The US Environmental Protection Agency (EPA) has announced its proposal to limit emissions from new coal-fired power plants to 1100 lb of CO2/MWh.

Strict limits on coal

The proposed limits are harsher than expected and far below the 1800 lb of CO2/MWh emissions of an average advanced coal-fired power plant meaning new coal-fired power plants would have to incorporate carbon capture and storage technology (CCS).

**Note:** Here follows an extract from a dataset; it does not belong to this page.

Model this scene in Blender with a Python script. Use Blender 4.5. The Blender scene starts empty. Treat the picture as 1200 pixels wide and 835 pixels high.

According to an EPA press release, the proposal achieves the first milestone outlined in President Obama’s June 25 Memorandum to EPA on Power Sector Carbon Pollution Standards, a major part of the President’s Climate Action Plan.

War on coal

Responding to the announcement, West Virginia Senator Joe Manchin denounced the proposals as holding the coal industry to impossible standards: “Never before has the federal government forced an industry to do something that is technologically impossible. Forcing coal to meet the same emissions standards as gas when experts know that the required technology is not operational on a commercial scale makes absolutely no sense and will have devastating impacts to the coal industry and our economy.”

“It’s just common sense to […] accept that coal is, and will be for the foreseeable future, a significant part of our energy mix,” Manchin continued, pointing out that coal generates 40% of US electricity and will continue to be a major source of power for decades to come.